* Begin *

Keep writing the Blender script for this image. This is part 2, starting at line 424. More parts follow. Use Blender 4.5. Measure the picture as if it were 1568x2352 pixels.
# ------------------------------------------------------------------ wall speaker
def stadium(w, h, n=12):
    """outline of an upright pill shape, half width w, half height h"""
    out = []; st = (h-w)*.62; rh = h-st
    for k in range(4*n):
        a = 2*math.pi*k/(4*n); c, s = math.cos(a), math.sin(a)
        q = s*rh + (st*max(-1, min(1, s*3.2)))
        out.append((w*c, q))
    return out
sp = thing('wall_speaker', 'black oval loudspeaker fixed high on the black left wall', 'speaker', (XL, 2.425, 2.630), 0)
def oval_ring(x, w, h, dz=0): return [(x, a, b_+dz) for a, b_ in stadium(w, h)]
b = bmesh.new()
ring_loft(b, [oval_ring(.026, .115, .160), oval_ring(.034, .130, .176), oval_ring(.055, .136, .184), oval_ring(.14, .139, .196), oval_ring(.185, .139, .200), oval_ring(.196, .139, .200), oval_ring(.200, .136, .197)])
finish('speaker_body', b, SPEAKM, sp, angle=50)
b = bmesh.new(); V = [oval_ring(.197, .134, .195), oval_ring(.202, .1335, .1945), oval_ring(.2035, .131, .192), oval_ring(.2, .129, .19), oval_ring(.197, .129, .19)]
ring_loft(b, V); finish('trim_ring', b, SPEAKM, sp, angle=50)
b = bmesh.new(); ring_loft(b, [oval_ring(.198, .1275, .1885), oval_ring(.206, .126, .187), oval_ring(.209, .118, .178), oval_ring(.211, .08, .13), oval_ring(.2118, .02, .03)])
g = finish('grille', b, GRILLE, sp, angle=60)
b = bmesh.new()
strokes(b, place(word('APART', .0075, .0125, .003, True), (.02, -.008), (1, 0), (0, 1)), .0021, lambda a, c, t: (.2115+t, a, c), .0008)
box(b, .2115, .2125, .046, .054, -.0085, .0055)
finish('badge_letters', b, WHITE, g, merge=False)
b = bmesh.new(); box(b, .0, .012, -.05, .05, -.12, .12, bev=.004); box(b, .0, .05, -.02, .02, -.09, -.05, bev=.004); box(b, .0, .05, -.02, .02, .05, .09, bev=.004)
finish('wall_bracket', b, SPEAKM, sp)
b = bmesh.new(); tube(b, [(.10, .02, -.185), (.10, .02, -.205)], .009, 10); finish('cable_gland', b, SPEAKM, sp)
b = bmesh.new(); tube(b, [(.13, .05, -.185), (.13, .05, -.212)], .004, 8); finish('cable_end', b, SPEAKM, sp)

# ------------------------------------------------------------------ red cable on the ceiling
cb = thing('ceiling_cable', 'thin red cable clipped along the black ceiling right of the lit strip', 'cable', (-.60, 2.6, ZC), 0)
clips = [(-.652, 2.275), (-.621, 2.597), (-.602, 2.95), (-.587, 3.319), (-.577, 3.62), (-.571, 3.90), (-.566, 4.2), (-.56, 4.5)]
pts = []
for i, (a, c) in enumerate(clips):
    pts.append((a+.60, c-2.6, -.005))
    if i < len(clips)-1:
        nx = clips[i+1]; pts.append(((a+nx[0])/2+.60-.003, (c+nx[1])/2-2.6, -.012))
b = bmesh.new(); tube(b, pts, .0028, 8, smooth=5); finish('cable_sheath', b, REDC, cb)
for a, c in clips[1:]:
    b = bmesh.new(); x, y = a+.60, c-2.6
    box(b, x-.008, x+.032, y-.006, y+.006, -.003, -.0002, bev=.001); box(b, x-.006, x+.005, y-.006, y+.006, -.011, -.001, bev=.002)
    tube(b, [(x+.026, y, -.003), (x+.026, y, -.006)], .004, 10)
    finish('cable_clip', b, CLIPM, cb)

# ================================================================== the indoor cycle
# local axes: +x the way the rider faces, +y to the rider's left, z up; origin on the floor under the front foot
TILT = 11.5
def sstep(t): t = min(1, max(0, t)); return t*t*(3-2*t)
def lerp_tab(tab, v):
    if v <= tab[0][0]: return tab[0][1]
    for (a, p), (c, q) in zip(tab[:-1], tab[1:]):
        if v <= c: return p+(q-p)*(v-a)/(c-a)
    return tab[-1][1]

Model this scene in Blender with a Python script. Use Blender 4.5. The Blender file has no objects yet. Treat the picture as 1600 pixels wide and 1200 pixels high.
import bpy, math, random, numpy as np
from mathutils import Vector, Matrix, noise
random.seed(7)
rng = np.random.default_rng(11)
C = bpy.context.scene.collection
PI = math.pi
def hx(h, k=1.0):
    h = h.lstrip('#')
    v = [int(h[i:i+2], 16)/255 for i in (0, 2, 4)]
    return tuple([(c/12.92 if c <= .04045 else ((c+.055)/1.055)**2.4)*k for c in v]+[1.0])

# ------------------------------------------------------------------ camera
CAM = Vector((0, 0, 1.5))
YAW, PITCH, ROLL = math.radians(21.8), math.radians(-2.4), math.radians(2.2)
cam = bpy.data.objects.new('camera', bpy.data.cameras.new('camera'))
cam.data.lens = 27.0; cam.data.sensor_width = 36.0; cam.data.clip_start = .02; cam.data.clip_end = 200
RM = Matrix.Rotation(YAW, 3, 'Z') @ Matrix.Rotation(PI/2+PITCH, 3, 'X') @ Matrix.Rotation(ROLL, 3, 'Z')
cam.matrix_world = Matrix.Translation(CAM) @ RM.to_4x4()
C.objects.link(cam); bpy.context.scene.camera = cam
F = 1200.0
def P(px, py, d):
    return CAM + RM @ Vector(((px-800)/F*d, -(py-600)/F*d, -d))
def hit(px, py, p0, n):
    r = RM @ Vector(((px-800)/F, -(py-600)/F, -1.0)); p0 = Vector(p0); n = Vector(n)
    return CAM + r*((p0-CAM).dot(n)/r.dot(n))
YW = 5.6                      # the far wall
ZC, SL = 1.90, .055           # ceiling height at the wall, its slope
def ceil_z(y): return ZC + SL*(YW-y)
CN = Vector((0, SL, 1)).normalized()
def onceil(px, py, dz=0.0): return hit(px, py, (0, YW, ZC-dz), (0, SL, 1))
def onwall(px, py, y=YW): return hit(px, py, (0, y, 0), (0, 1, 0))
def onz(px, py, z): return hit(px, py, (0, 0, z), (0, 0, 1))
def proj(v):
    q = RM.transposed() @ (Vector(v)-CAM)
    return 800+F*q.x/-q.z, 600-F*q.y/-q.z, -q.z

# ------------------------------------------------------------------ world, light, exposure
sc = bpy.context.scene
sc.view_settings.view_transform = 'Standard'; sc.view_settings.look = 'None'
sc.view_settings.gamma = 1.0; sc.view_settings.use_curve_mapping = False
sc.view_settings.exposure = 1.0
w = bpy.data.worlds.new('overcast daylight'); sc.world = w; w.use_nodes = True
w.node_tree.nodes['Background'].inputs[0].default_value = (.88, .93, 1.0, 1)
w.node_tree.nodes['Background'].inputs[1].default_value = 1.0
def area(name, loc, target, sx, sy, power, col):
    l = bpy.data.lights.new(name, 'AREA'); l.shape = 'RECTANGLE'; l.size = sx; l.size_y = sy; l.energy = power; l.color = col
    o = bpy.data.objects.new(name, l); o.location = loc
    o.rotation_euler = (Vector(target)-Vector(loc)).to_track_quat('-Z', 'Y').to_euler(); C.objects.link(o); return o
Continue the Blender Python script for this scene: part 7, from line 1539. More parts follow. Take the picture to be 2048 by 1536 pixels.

* End *

▶ [THE EXERCISE]
Choose all lines containing the string "scene" and copy them out.

▶ [ANSWER IN FULL]
Model this scene in Blender with a Python script. Use Blender 4.5. The Blender file has no objects yet. Treat the picture as 1600 pixels wide and 1200 pixels high.
C = bpy.context.scene.collection
C.objects.link(cam); bpy.context.scene.camera = cam
sc = bpy.context.scene
Continue the Blender Python script for this scene: part 7, from line 1539. More parts follow. Take the picture to be 2048 by 1536 pixels.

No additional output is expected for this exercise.